Given data ▸
==*==

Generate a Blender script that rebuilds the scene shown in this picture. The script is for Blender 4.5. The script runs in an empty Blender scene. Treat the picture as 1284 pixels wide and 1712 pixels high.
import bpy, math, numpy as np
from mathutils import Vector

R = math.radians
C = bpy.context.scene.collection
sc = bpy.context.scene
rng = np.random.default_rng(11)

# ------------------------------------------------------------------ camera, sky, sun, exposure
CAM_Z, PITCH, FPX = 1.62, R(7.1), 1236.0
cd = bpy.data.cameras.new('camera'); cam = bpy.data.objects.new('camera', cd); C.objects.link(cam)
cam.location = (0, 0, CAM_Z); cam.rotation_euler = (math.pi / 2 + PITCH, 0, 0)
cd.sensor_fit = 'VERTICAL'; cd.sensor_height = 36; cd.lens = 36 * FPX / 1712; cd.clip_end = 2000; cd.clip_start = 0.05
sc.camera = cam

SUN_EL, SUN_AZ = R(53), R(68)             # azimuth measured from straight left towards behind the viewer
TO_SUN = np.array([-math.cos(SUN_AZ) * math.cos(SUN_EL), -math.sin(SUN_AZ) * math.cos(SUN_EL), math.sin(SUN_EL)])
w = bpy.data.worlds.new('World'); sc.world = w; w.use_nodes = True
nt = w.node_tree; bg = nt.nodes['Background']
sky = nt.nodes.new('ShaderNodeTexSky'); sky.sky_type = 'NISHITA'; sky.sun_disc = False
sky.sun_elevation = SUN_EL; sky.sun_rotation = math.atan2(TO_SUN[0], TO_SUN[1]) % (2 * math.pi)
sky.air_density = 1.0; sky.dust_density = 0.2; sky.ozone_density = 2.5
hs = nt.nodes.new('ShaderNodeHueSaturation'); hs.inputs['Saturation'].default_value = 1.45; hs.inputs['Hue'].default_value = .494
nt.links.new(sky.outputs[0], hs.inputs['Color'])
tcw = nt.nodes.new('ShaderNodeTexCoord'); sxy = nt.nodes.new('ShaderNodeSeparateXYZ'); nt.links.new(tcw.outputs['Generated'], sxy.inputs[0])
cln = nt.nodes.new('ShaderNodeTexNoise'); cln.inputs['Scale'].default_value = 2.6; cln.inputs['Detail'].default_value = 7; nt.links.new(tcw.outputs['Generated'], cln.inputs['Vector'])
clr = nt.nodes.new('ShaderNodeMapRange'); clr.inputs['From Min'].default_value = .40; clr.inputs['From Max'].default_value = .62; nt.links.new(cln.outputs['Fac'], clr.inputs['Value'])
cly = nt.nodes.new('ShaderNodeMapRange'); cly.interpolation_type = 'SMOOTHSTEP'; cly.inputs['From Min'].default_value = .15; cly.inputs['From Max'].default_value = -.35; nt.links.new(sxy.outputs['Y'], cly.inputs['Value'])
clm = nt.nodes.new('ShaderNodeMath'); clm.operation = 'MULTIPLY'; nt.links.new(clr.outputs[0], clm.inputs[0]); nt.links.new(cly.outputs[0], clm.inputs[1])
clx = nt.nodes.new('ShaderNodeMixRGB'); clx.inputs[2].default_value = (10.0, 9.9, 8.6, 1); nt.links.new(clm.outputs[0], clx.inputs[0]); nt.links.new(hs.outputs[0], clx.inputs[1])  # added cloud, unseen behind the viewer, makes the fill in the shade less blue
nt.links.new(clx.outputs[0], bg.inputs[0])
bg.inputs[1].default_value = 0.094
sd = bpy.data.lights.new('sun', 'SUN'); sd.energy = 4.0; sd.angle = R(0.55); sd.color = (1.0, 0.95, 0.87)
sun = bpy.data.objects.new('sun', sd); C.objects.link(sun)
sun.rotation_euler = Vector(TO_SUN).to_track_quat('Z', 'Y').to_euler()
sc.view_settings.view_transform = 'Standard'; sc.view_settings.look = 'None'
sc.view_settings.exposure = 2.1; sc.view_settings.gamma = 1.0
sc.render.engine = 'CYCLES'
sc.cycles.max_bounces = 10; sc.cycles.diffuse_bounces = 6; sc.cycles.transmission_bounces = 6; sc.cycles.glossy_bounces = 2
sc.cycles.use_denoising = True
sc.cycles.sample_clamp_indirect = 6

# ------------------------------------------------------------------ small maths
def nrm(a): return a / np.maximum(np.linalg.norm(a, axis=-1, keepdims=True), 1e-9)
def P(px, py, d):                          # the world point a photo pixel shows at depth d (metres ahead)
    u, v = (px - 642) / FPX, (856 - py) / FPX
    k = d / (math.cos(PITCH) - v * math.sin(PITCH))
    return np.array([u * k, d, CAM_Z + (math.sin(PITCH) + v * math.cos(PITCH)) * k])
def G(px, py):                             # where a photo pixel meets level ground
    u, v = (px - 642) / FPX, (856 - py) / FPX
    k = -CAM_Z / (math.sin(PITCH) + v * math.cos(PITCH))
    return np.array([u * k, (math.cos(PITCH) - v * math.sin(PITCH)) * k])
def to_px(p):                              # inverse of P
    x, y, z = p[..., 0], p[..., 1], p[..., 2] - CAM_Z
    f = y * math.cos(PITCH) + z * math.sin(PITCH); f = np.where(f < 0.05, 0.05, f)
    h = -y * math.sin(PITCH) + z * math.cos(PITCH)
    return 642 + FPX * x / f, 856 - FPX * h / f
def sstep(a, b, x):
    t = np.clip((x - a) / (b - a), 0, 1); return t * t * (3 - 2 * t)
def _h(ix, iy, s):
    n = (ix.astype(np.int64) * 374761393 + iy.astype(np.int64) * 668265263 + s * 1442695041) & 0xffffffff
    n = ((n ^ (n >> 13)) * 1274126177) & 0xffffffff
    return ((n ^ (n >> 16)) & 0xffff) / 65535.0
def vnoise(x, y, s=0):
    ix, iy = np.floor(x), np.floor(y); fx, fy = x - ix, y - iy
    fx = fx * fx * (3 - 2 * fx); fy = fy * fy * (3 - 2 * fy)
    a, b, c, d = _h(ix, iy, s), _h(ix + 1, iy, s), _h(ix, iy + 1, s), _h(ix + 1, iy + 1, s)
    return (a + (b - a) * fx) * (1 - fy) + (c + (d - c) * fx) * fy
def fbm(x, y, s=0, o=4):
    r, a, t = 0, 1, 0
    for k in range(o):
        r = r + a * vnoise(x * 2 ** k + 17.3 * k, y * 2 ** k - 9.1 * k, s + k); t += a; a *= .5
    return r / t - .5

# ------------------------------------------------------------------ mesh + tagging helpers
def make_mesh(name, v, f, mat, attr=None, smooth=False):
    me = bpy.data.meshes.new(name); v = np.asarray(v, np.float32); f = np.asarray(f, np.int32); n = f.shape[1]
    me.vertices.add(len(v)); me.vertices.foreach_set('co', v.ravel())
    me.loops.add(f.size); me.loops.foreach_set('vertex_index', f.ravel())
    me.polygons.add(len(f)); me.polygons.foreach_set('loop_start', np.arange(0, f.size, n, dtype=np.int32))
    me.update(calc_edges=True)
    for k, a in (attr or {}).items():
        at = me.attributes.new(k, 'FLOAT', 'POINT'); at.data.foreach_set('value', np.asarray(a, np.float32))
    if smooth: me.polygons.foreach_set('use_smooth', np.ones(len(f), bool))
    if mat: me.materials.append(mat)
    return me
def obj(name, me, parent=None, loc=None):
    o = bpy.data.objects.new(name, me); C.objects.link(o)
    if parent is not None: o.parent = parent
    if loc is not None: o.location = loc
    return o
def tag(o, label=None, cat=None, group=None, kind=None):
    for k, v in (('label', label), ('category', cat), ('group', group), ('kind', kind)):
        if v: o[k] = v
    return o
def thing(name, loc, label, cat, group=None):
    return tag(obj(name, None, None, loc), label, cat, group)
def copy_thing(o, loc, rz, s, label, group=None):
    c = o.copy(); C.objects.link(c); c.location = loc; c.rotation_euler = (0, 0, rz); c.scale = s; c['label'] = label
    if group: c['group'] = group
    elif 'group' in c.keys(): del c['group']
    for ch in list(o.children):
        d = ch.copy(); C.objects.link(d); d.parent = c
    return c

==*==

Stated problem ▸
Quote exactly the lines running from the start of the listing above through the line where "sc.camera = cam" is found, and output no other lines.

Solution to the problem ▸
Generate a Blender script that rebuilds the scene shown in this picture. The script is for Blender 4.5. The script runs in an empty Blender scene. Treat the picture as 1284 pixels wide and 1712 pixels high.
import bpy, math, numpy as np
from mathutils import Vector

R = math.radians
C = bpy.context.scene.collection
sc = bpy.context.scene
rng = np.random.default_rng(11)

# ------------------------------------------------------------------ camera, sky, sun, exposure
CAM_Z, PITCH, FPX = 1.62, R(7.1), 1236.0
cd = bpy.data.cameras.new('camera'); cam = bpy.data.objects.new('camera', cd); C.objects.link(cam)
cam.location = (0, 0, CAM_Z); cam.rotation_euler = (math.pi / 2 + PITCH, 0, 0)
cd.sensor_fit = 'VERTICAL'; cd.sensor_height = 36; cd.lens = 36 * FPX / 1712; cd.clip_end = 2000; cd.clip_start = 0.05
sc.camera = cam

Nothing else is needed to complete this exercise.